Haidach ist einer der größten Untertage-Erdgasspeicher Europas - er versorgt Süddeutschland. Aktuell ist der größte Teil des Speichers aber leer, weil er noch unter russischer Kontrolle ist. Inzwischen sind Schritte eingeleitet, an deren Ende Gazprom keine Kontrolle mehr über den Speicher hat und er durch andere genutzt werden kann.

Kretschmann sagte nach dem Krisengipfel, falls Wirtschaft und Verbraucher ein Fünftel ihres Gasverbrauchs senken würden, könne der Südwesten im besten Fall eine Mangellage im Winter vermeiden. "Wir haben es alle selbst in der Hand." Im Gespräch mit dem Chef der Bundesnetzagentur, Klaus Müller, habe man deutlich gemacht, dass die starken Unternehmen im Südwesten nicht die "Gekniffenen" sein dürften. Auch hier sei das Energiesparen eine wichtige Voraussetzung.

Bundeswirtschaftsminister Robert Habeck (Grüne) hatte ein Energiesparpaket vorgestellt, das die Haushalte stärker in die Pflicht nimmt und verbindliche "Heizungschecks" vorschreibt. Zudem soll der Verbrauch in öffentlichen Gebäuden und Firmen sinken.

Der Chef der Netzagentur versicherte, man wolle dafür sorgen, eine Gasmangellage in Deutschland zu verhindern. Auch habe er im Blick, dass der Süden nicht benachteiligt werde. Man arbeite daran, Gas aus Frankreich über das Saarland in den Süden zu transportieren. Grundsätzlich haben demnach Privathaushalte bei Ausfällen der Gasversorgung Vorrang vor Unternehmen.

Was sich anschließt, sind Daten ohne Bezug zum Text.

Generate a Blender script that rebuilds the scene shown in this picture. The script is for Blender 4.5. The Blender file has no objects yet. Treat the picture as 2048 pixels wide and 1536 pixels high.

Die Flächenländer Baden-Württemberg und Bayern sind nach Angaben von Statistikern im Bundesvergleich besonders wirtschaftsstark. Beim Bruttoinlandsprodukt pro Einwohner lagen die Stadtstaaten Hamburg und Bremen im vergangenen Jahr zwar an der Spitze, es folgten dann aber Bayern und Baden-Württemberg.